Malgré le phénomène venu des États-Unis, la plus grande surprise de la quinzaine olympique berlinoise s’est déroulée lors de la cérémonie d’ouverture. Comme le veut la tradition, l’intégralité des athlètes défile dans le stade afin de se présenter une première fois au public. Chaque pays suit son « chef de file », l’un des meilleurs espoirs de médaille du pays qui joue le rôle honorifique de porte-drapeau. Les pays représentés apparaissent les uns après les autres dans le stade berlinois en suivant un ordre alphabétique. Vient le tour d’Haïti, dont la modeste délégation participe pour la quatrième fois d’affilée aux Jeux olympiques. Rien d’anormal à signaler, les quelques athlètes du pays réalisent un tour de l’anneau en marchant et saluant les spectateurs présents, dont Adolf Hitler.
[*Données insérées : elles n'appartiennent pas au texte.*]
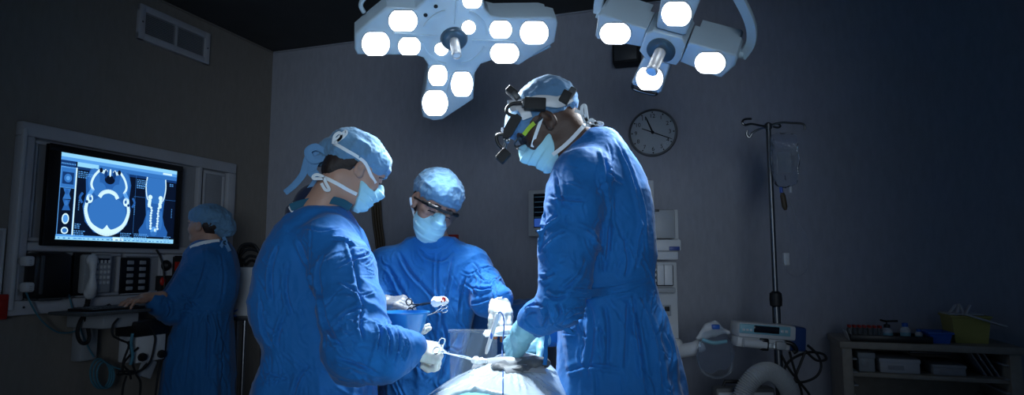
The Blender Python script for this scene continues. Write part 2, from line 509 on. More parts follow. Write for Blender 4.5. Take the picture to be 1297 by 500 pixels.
MB(FL).b2(xr-.02, xr+.012, zmid+.02, Z1-.07, .012, .05, .008).build('stile', M_panel, pan)
MB(FL).b2(xr+.016, xr+.034, zmid+.06, Z1-.09, .012, .03, .002).build('slot', M_black, pan)
mb = MB(FL); fr(mb, xr+.045, X1-.085, zmid+.03, Z1-.085, .02, .012, .028); mb.build('door_frame', M_panel, pan)
MB(FL).b2(xr+.06, X1-.1, zmid+.045, Z1-.1, .012, .018, .002).build('door_panel', M_panel2, pan)
mb = MB(FL); fr(mb, X0+.085, lw(58, 250)[0]+.3, zmid+.03, Z1-.085, .02, .012, .028); mb.build('screen_recess', M_panel, pan)
for a, b in ((27, 91), (92, 148), (150, 201), (203, 240)):
    xa = lw(a, 350)[0]+.006; xb = lw(b, 350)[0]-.006
    mb = MB(FL); fr(mb, xa, xb, zlo+.004, zmid-.026, .018, .012, .034, .005); mb.build('bay_frame', M_panel, pan)
mb = MB(FL)
for px, py in ((27, 232), (26, 268), (30, 389)):
    x, z = lw(px, py, .05); mb.cyl((x, z, .048), (x, z, .053), .006, 10)
mb.build('screw', M_darksteel, pan)

# ------------------------------------------------------------------ monitor with the scan
off = .085
def avg(*a): return sum(a)/len(a)
mx0 = avg(lw(62, 181, off)[0], lw(56, 309, off)[0]); mx1 = avg(lw(231, 210, off)[0], lw(228, 317, off)[0])
mz1 = avg(lw(62, 181, off)[1], lw(231, 210, off)[1]); mz0 = avg(lw(56, 309, off)[1], lw(228, 317, off)[1])
mon = thing('monitor', 'large flat monitor showing a head scan on the left wall panel', 'monitor', FL @ Vector(((mx0+mx1)/2, mz0, .05)))
mb = MB(FL); mb.b2(mx0, mx1, mz0, mz1, .05, off-.021, .006)
mb.build('housing', M_black, mon)
sx0 = avg(lw(77, 192, off)[0], lw(72, 301, off)[0]); sx1 = avg(lw(224.5, 218, off)[0], lw(221, 309, off)[0])
sz1 = avg(lw(77, 191, off)[1], lw(224.5, 217.5, off)[1]); sz0 = avg(lw(72, 301.5, off)[1], lw(221, 309.5, off)[1])
mb = MB(FL)
mb.b2(mx0, mx1, sz1, mz1, off-.008, off, .003); mb.b2(mx0, mx1, mz0, sz0, off-.008, off, .003)
mb.b2(mx0, sx0, sz0, sz1, off-.008, off, .003); mb.b2(sx1, mx1, sz0, sz1, off-.008, off, .003)
mb.build('bezel', M_black, mon)
MB(FL).b2((mx0+mx1)/2-.12, (mx0+mx1)/2+.12, (mz0+mz1)/2-.1, (mz0+mz1)/2+.1, .012, .035).build('wall_mount', M_darksteel, mon)
def em(name, col, s=1.0):
    return mat(name, (0, 0, 0), .3, emit=col, estr=s, vary=0)
E_dark = em('scan_black', (.002, .006, .022)); E_mid = em('scan_blue', (.035, .18, .55)); E_lt = em('scan_light_blue', (.10, .36, .85))
E_white = em('scan_white', (.62, .88, 1), 1.1); E_navy = em('scan_navy', (.006, .04, .17)); E_cy = em('scan_cyan', (.30, .70, 1)); E_soft = em('scan_soft_tissue', (.020, .12, .42))
mats = [E_dark, E_mid, E_lt, E_white, E_navy, E_cy, E_soft]
DK, MD, LT, WH, NV, CY, SO = range(7)
SW, SH = sx1-sx0, sz1-sz0
mb = MB(FL)
lay = [0]
def poly(pts, c, L):
    mb.cur = c
    z = off-.0075+.0003*L
    mb.add([(sx0+u*SW, sz0+v*SH, z) for u, v in pts], [tuple(range(len(pts)))])
def rect(u0, u1, v0, v1, c, L): poly([(u0, v0), (u1, v0), (u1, v1), (u0, v1)], c, L)
asp = SH/SW
def ell_(cu, cv, ru, rv, c, L, a0=0, a1=2*PI, n=40):
    poly([(cu+ru*math.cos(a0+(a1-a0)*i/n), cv+rv*math.sin(a0+(a1-a0)*i/n)) for i in range(n)], c, L)
def band(pts, w, c, L):
    """thick drawn line; built of quads"""
    q = [Vector((p[0], p[1]*asp, 0)) for p in pts]
    q = spline(q, 6); m = len(q)
    ww = w if isinstance(w, list) else [w]*m
    for i in range(m-1):
        tt = (q[i+1]-q[i]).normalized(); nn = Vector((-tt.y, tt.x, 0))
        wa = w if not isinstance(w, list) else np.interp(i/(m-1), np.linspace(0, 1, len(w)), w)
        wb = w if not isinstance(w, list) else np.interp((i+1)/(m-1), np.linspace(0, 1, len(w)), w)
        a = [q[i]+nn*wa/2, q[i]-nn*wa/2, q[i+1]-nn*wb/2, q[i+1]+nn*wb/2]
        poly([(p.x, p.y/asp) for p in a], c, L)
rect(0, 1, 0, 1, DK, 0)
rect(0, 1, .955, 1, CY, 1); rect(0, 1, .915, .955, LT, 1); rect(.0, .115, .84, .915, NV, 1); rect(.125, .29, .862, .915, CY, 2); rect(.29, 1, .862, .915, MD, 1)
rect(.12, 1, .83, .862, NV, 1); rect(.86, .95, .925, .95, WH, 2)
for i in range(9): rect(.01+i*.012, .017+i*.012, .868, .885, LT, 2)
rect(0, 1, 0, .055, CY, 1); rect(.44, .53, .008, .047, WH, 2); rect(0, .44, .035, .055, LT, 2)
rng = random.Random(3)
for i in range(26):
    u = .02+i*.037; rect(u, u+rng.uniform(.008, .025), .012, .024, MD, 3)
# thumbnails
rect(.008, .127, .055, .845, LT, 1); rect(.118, .128, .055, .845, WH, 2)
rect(.012, .115, .60, .83, MD, 2); rect(.022, .105, .64, .78, NV, 3); ell_(.063, .71, .028, .05, MD, 4); ell_(.063, .71, .014, .025, LT, 5)
rect(.012, .115, .06, .595, DK, 2)
for v, (a, b) in zip((.53, .40, .24, .105), ((MD, SO), (SO, MD), (WH, LT), (WH, MD))):
    if v > .35:
        poly([(.035, v+.06), (.09, v+.06), (.08, v), (.095, v-.06), (.035, v-.065), (.05, v)], a, 3); ell_(.062, v+.02, .014, .03, b, 4)
    else: ell_(.065, v, .026, .062 if v > .2 else .04, a, 3); ell_(.065, v, .018, .046 if v > .2 else .026, b, 4)
# axial head scan
cx, cy = .385, .36
poly([(cx-.15, .93-.06), (cx+.16, .93-.06), (cx+.185, .72), (cx+.175, .55), (cx+.195, .40), (cx+.17, .22), (cx+.10, .10), (cx, .062), (cx-.10, .10), (cx-.175, .22), (cx-.2, .40), (cx-.18, .55), (cx-.19, .74)], SO, 2)
for s in (-1, 1):
    ell_(cx+s*.125, .72, .045, .15, MD, 3); ell_(cx+s*.075, .62, .05, .09, MD, 3)
    band([(cx+s*.085, .86), (cx+s*.125, .78), (cx+s*.145, .68), (cx+s*.125, .60)], .018, WH, 4)
    band([(cx+s*.13, .62), (cx+s*.15, .56), (cx+s*.165, .52)], .03, LT, 4)
    ell_(cx+s*.15, .50, .026, .055, WH, 4); ell_(cx+s*.145, .50, .010, .022, SO, 5); ell_(cx+s*.17, .46, .010, .018, NV, 5)
    band([(cx+s*.205, .56), (cx+s*.225, .50), (cx+s*.205, .44)], .018, SO, 3)
    band([(cx+s*.03, .90-.03), (cx+s*.05, .84), (cx+s*.085, .865)], .026, WH, 4)
band([(cx-.16, .50), (cx-.175, .36), (cx-.14, .21), (cx-.07, .125), (cx, .10), (cx+.07, .125), (cx+.14, .21), (cx+.175, .36), (cx+.16, .50)], [.022, .026, .03, .04, .05, .04, .03, .026, .022], WH, 4)
poly([(cx-.05, .12), (cx+.05, .12), (cx+.015, .165), (cx, .20), (cx-.015, .165)], WH, 5)
poly([(cx+.155*math.cos(a), .34+.215*math.sin(a)) for a in np.linspace(0, 2*PI, 40)[:-1]], MD, 3)
ell_(cx, .58, .085, .06, MD, 3)
band([(cx-.075, .53), (cx-.05, .585), (cx, .61), (cx+.05, .585), (cx+.075, .53)], .03, WH, 5)
band([(cx-.045, .55), (cx, .575), (cx+.045, .55)], .014, MD, 6)
ell_(cx, .755, .042, .055, DK, 4); ell_(cx-.035, .82, .012, .05, NV, 5); ell_(cx+.035, .82, .012, .05, NV, 5); ell_(cx, .84, .008, .05, WH, 5); ell_(cx-.075, .86, .014, .03, DK, 5); ell_(cx+.075, .86, .014, .03, DK, 5)
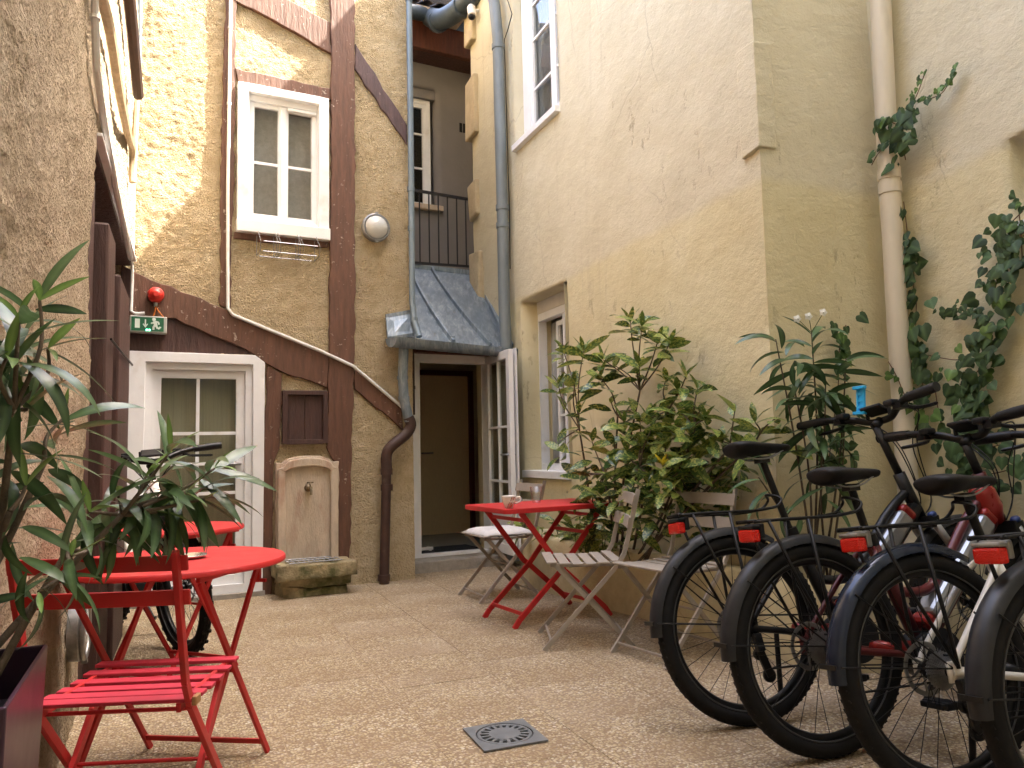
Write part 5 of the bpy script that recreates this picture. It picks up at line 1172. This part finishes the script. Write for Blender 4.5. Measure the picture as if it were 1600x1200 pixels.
    # rack with loop and tail light
    if style.get('rack', True):
        rz_ = .795; rk = MB()
        for s in (-1, 1):
            rk.tube(curve_pts([(.21, s*.035, rz_+.012), (.10, s*.055, rz_), (-.10, s*.058, rz_), (-.235, s*.05, rz_-.004)], 4), .0055, 8)
            rk.tube([(-.02, s*.062, rz_-.004), (.0, s*.078, .50), (.01, s*.078, r+.01)], .0065, 8)
            rk.tube([(-.18, s*.058, rz_-.004), (-.10, s*.075, .58), (.005, s*.08, r+.02)], .006, 8)
        for x in (-.23, -.10, .06): rk.tube([(x, -.055, rz_), (x, .055, rz_)], .005, 8)
        rk.box((-.04, 0, rz_+.002), (.30, .03, .006))
        rk.tube(curve_pts([(.12, -.05, rz_+.004), (.20, -.055, rz_+.012), (.235, -.045, rz_+.045), (.20, 0, rz_+.065), (.235, .045, rz_+.045), (.20, .055, rz_+.012), (.12, .05, rz_+.004)], 4), .0055, 8)
        rr_ = bd(rk, 'rack', 'black', smooth=True)
        li = bd(MB().box((-.225, 0, rz_-.050), (.035, .085, .044)), 'tail_light', 'reflector', bevel=.008)
        bd(MB().box((-.222, 0, rz_-.021), (.038, .088, .013)).box((-.200, 0, rz_-.035), (.02, .09, .05)), 'light_housing', 'steel' if style.get('clear') else 'plastic', li, bevel=.005)
    if style.get('basket'): pass
    return t
eb = 'electric bikes parked in a row on the right'
yw = math.radians(18)
RS = dict(frame='bikedark', stay='bikedark', battery='silver', cap='bikered', headcover=True, cover='bikered', clamp='black', low=True)
bike('farthest e-bike of the row with a high saddle, silver battery and blue phone holder', (.885, 2.99, 0), yw-.03, -10, dict(RS, frame='black', stay='black', headcover=False, mudguard='mudguard'), 1.06, 1.18, eb, bar_turn=.12, holder=True)
bike('second e-bike of the row, dark red with a silver battery and bright red head', (1.05, 2.68, 0), yw+.02, -7, dict(RS, saddle='saddlereflect', clear=False), .95, 1.08, eb, bar_turn=-.06)
bike('white framed e-bike third in the row with a glossy mudguard tinted blue like reflected sky', (1.30, 2.38, 0), yw-.02, -9, dict(frame='bikewhite', stay='bikewhite', battery=None, cover='black', mudguard='mudskytint', saddle='saddlereflect', clear=True, low=True, guard=False), .93, 1.08, eb)
bike('nearest e-bike of the row with a grey mudguard, cut by the right edge', (1.53, 2.10, 0), yw+.03, -7.5, dict(frame='bikewhite', stay='bikewhite', battery=None, cover='black', mudguard='mudguard', clear=True, low=True), .93, 1.08, eb)
# mountain bike beside the white door
fw = V((*(-1.793,4.250), 0)); rw_ = V((*(-2.392,4.858), 0)); dv = (fw-rw_).normalized()
bike('white mountain bike with knobby tyres standing by the left wall behind the red tables', tuple(fw-dv*1.17), math.atan2(dv.y, dv.x), 5, dict(frame='bikewhite', stay='bikewhite', battery=None, cover='black', mudguard=None, rack=False, clear=False, crank=.2), .95, 1.05, None, bar_turn=-.35, knobby=True)
nl = thing('bike_lamp', 'neon yellow lamp clipped on the white mountain bike handlebar', 'lamp', (-2.116,4.350,0.758)); c = V((-2.099,4.300,0.758))
MB().lathe([(.0, -.03), (.03, -.03), (.034, .0), (.03, .03), (0, .03)], c, (.5, -.8, 0), 16).build('body', 'neon', nl, auto=40); MB().box(c+V((0, 0, .04)), (.03, .03, .05)).build('clamp', 'plastic', nl, bevel=.005)

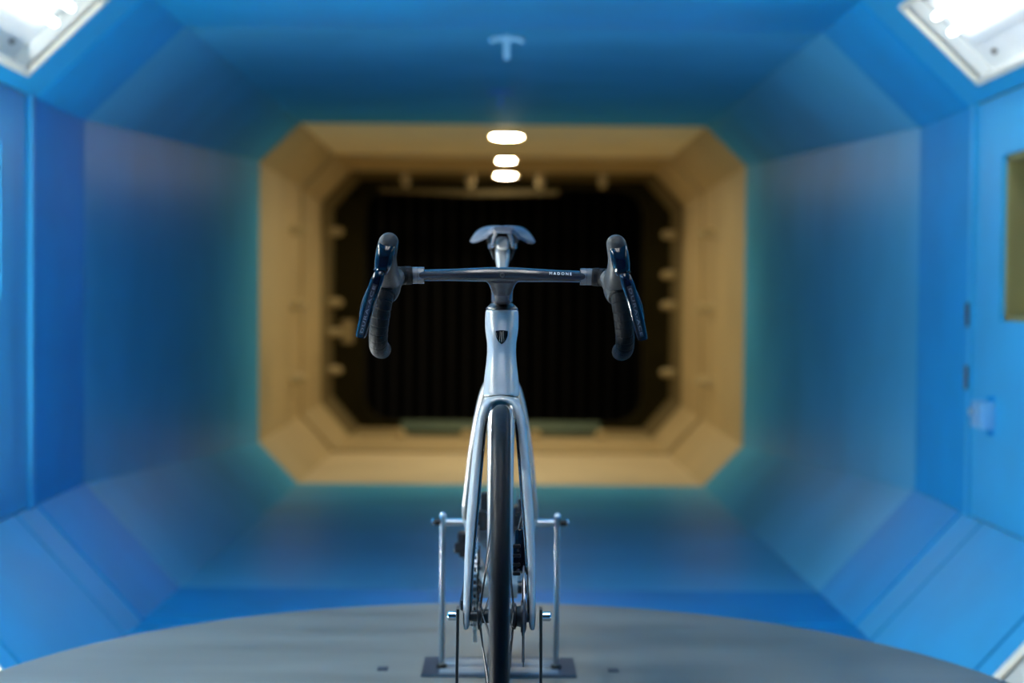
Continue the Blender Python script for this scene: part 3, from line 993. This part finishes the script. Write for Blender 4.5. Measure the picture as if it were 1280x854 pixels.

Lorsqu’apparait le Liechtenstein, qui participe lui pour la toute première fois de son histoire à la plus grande fête sportive du monde, les spectateurs sont un peu perdus. Ils pensent avoir déjà vu ces sportifs défiler et se demandent pourquoi ils repassent devant eux. Et pour cause : Haïti et la petite principauté ont exactement le même drapeau !
Il s’agit d’un drapeau de forme rectangulaire composé de deux bandes horizontales. Celle supérieure est bleue et l’inférieure est rouge. Aucun signe distinctif, rien ne permet de distinguer les deux symboles. Évidemment, cela créée quelques problèmes, tout d’abord sportifs : le public, parfois situé assez loin du lieu des épreuves, se réfère avant tout au drapeau qu’on lui montre pour savoir quel athlète il regarde. Évidemment, lorsqu’un sportif haïtien et un homologue liechtensteinois sont tous les deux inscrits sur une même course, cela pose quelques difficultés pour suivre les résultats. Au-delà du sportif, les autorités des deux pays prennent ce « problème » très à cœur. Les deux pays décident de rajouter un symbole sur son drapeau afin de se différencier de l’autre.
Au Liechtenstein, les couleurs bleues et rouge sont selon toute vraisemblance utilisées en référence aux armoiries de la famille princière du XVIIIe siècle. Haïti adopte ces couleurs au début du XIXe siècle. Il s’agit du drapeau tricolore français dont on a découpé la partie blanche, symbole de la « race blanche » et que l’on a posé à l’horizontale. Ce geste fort est réalisé en 1803, juste après la Révolution haïtienne qui donne l’indépendance au pays.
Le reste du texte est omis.